§ Goal: Extract, in full, the lines below, beginning at the first and ending with the line that contains "SC.camera = cam". Pictures do not belong in the copy.

§ Data segment:
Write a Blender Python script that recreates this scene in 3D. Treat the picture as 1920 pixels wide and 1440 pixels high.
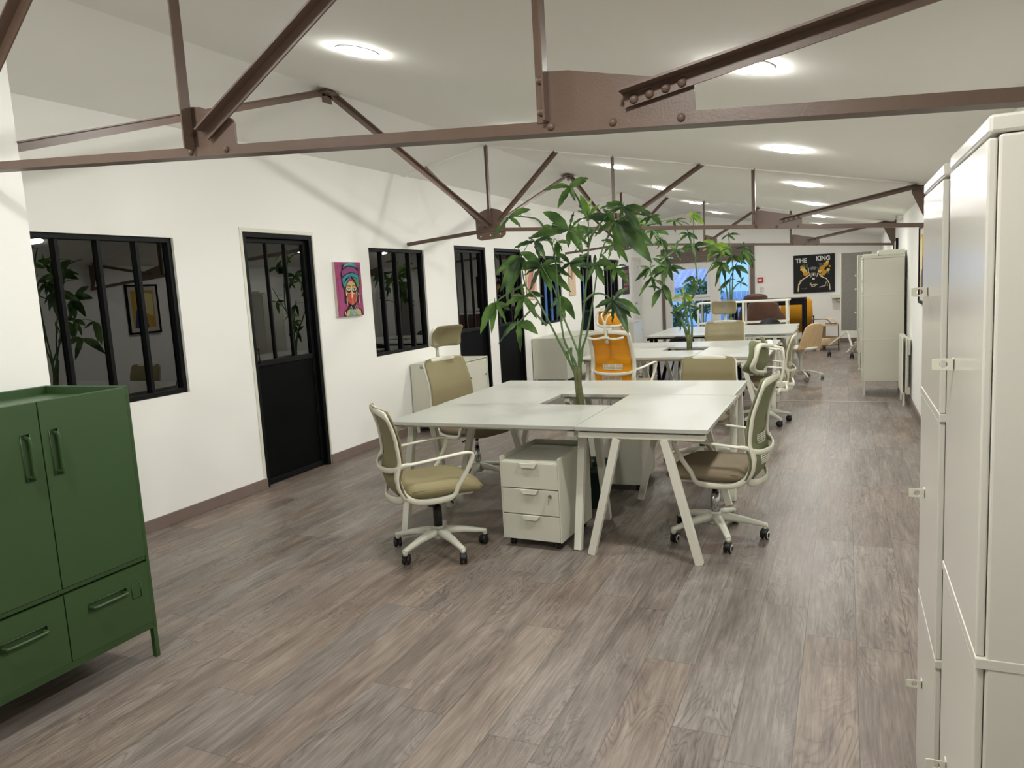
import bpy, bmesh, math, random
from mathutils import Vector, Matrix
random.seed(7)
PI = math.pi
for o in list(bpy.data.objects):
    bpy.data.objects.remove(o)
SC = bpy.context.scene
COL = SC.collection

# ---------------------------------------------------------------- camera
cam_data = bpy.data.cameras.new('camera')
cam = bpy.data.objects.new('camera', cam_data)
COL.objects.link(cam)
cam_data.sensor_fit = 'HORIZONTAL'
cam_data.sensor_width = 36.0
cam_data.lens = 1385.72 / 1920 * 36.0
cam_data.clip_start = 0.05
cam_data.clip_end = 200
_r = Vector((0.91199288, 0.40629761, -0.05649101))
_u = Vector((-0.00098524, 0.13988294, 0.99016756))
_f = Vector((-0.41020484, 0.90297011, -0.12797254))
cam.matrix_world = Matrix(((_r.x, _u.x, -_f.x, 0), (_r.y, _u.y, -_f.y, 0), (_r.z, _u.z, -_f.z, 1.5), (0, 0, 0, 1)))
SC.camera = cam

# ---------------------------------------------------------------- world, exposure
SC.view_settings.view_transform = 'Standard'
SC.view_settings.look = 'None'
SC.view_settings.gamma = 1
SC.view_settings.use_curve_mapping = False
SC.view_settings.exposure = 2.13
LAMP_STRENGTH = 62.0
world = bpy.data.worlds.new('dusk_sky')
SC.world = world
world.use_nodes = True
_bg = world.node_tree.nodes['Background']
_bg.inputs[0].default_value = (0.26, 0.50, 1.0, 1)
_bg.inputs[1].default_value = 0.85

# ---------------------------------------------------------------- geometry of the room
RX, RZ = -3.289, 2.94            # ridge of the ceiling
SR, SL = -0.2058, 0.187          # slopes right / left of the ridge
XL, XR = -4.29, 0.66             # side walls
YB, YF = 16.93, -2.6             # far wall, wall behind the camera
def ceil_z(x):
    return RZ + (SR * (x - RX) if x > RX else SL * (x - RX))

# ---------------------------------------------------------------- materials
def lin(c):
    c = c / 255.0
    return c / 12.92 if c <= 0.04045 else ((c + 0.055) / 1.055) ** 2.4
def rgb(r, g, b):
    return (lin(r), lin(g), lin(b), 1)
MATS = {}
def mat(name, col, rough=0.5, metal=0.0, spec=0.5, bump=0.0, bscale=200.0, var=0.0, vscale=3.0, coat=0.0):
    if name in MATS:
        return MATS[name]
    m = bpy.data.materials.new(name)
    m.use_nodes = True
    nt = m.node_tree
    b = nt.nodes['Principled BSDF']
    b.inputs['Base Color'].default_value = rgb(*col)
    b.inputs['Roughness'].default_value = rough
    b.inputs['Metallic'].default_value = metal
    b.inputs['Specular IOR Level'].default_value = spec
    b.inputs['Coat Weight'].default_value = coat
    tc = nt.nodes.new('ShaderNodeTexCoord')
    if bump > 0:
        n = nt.nodes.new('ShaderNodeTexNoise'); n.inputs['Scale'].default_value = bscale
        nt.links.new(tc.outputs['Object'], n.inputs['Vector'])
        bp = nt.nodes.new('ShaderNodeBump'); bp.inputs['Strength'].default_value = bump
        bp.inputs['Distance'].default_value = 0.002
        nt.links.new(n.outputs['Fac'], bp.inputs['Height'])
        nt.links.new(bp.outputs['Normal'], b.inputs['Normal'])
    if var > 0:
        n = nt.nodes.new('ShaderNodeTexNoise'); n.inputs['Scale'].default_value = vscale
        n.inputs['Detail'].default_value = 4
        nt.links.new(tc.outputs['Object'], n.inputs['Vector'])
        r = nt.nodes.new('ShaderNodeValToRGB')
        c = rgb(*col)
        r.color_ramp.elements[0].position = 0.3; r.color_ramp.elements[1].position = 0.7
        r.color_ramp.elements[0].color = tuple(max(0, v * (1 - var)) for v in c[:3]) + (1,)
        r.color_ramp.elements[1].color = tuple(min(1, v * (1 + var)) for v in c[:3]) + (1,)
        nt.links.new(n.outputs['Fac'], r.inputs['Fac'])
        nt.links.new(r.outputs['Color'], b.inputs['Base Color'])
    MATS[name] = m
    return m
def emis(name, col, strength):
    m = bpy.data.materials.new(name); m.use_nodes = True
    nt = m.node_tree
    for n in list(nt.nodes):
        if n.type != 'OUTPUT_MATERIAL': nt.nodes.remove(n)
    e = nt.nodes.new('ShaderNodeEmission')
    e.inputs[0].default_value = col; e.inputs[1].default_value = strength
    nt.links.new(e.outputs[0], nt.nodes['Material Output'].inputs[0])
    return m
def mesh_fabric(name, col, alpha):
    m = bpy.data.materials.new(name); m.use_nodes = True
    nt = m.node_tree; b = nt.nodes['Principled BSDF']
    b.inputs['Base Color'].default_value = rgb(*col); b.inputs['Roughness'].default_value = 0.75
    b.inputs['Specular IOR Level'].default_value = 0.25
    tc = nt.nodes.new('ShaderNodeTexCoord')
    n = nt.nodes.new('ShaderNodeTexNoise'); n.inputs['Scale'].default_value = 350
    nt.links.new(tc.outputs['Object'], n.inputs['Vector'])
    bp = nt.nodes.new('ShaderNodeBump'); bp.inputs['Strength'].default_value = 0.15; bp.inputs['Distance'].default_value = 0.001
    nt.links.new(n.outputs['Fac'], bp.inputs['Height']); nt.links.new(bp.outputs['Normal'], b.inputs['Normal'])
    t = nt.nodes.new('ShaderNodeBsdfTransparent')
    mx = nt.nodes.new('ShaderNodeMixShader'); mx.inputs[0].default_value = alpha
    nt.links.new(t.outputs[0], mx.inputs[1]); nt.links.new(b.outputs[0], mx.inputs[2])
    nt.links.new(mx.outputs[0], nt.nodes['Material Output'].inputs[0])
    return m
def glass_mat(name, tint=(1, 1, 1), ior=1.45):
    m = bpy.data.materials.new(name); m.use_nodes = True
    nt = m.node_tree
    for n in list(nt.nodes):
        if n.type != 'OUTPUT_MATERIAL': nt.nodes.remove(n)
    fr = nt.nodes.new('ShaderNodeFresnel'); fr.inputs[0].default_value = ior
    t = nt.nodes.new('ShaderNodeBsdfTransparent'); t.inputs[0].default_value = (*tint, 1)
    g = nt.nodes.new('ShaderNodeBsdfGlossy'); g.inputs['Roughness'].default_value = 0.0
    mx = nt.nodes.new('ShaderNodeMixShader')
    nt.links.new(fr.outputs[0], mx.inputs[0]); nt.links.new(t.outputs[0], mx.inputs[1]); nt.links.new(g.outputs[0], mx.inputs[2])
    nt.links.new(mx.outputs[0], nt.nodes['Material Output'].inputs[0])
    return m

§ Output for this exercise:
Write a Blender Python script that recreates this scene in 3D. Treat the picture as 1920 pixels wide and 1440 pixels high.
import bpy, bmesh, math, random
from mathutils import Vector, Matrix
random.seed(7)
PI = math.pi
for o in list(bpy.data.objects):
    bpy.data.objects.remove(o)
SC = bpy.context.scene
COL = SC.collection

# ---------------------------------------------------------------- camera
cam_data = bpy.data.cameras.new('camera')
cam = bpy.data.objects.new('camera', cam_data)
COL.objects.link(cam)
cam_data.sensor_fit = 'HORIZONTAL'
cam_data.sensor_width = 36.0
cam_data.lens = 1385.72 / 1920 * 36.0
cam_data.clip_start = 0.05
cam_data.clip_end = 200
_r = Vector((0.91199288, 0.40629761, -0.05649101))
_u = Vector((-0.00098524, 0.13988294, 0.99016756))
_f = Vector((-0.41020484, 0.90297011, -0.12797254))
cam.matrix_world = Matrix(((_r.x, _u.x, -_f.x, 0), (_r.y, _u.y, -_f.y, 0), (_r.z, _u.z, -_f.z, 1.5), (0, 0, 0, 1)))
SC.camera = cam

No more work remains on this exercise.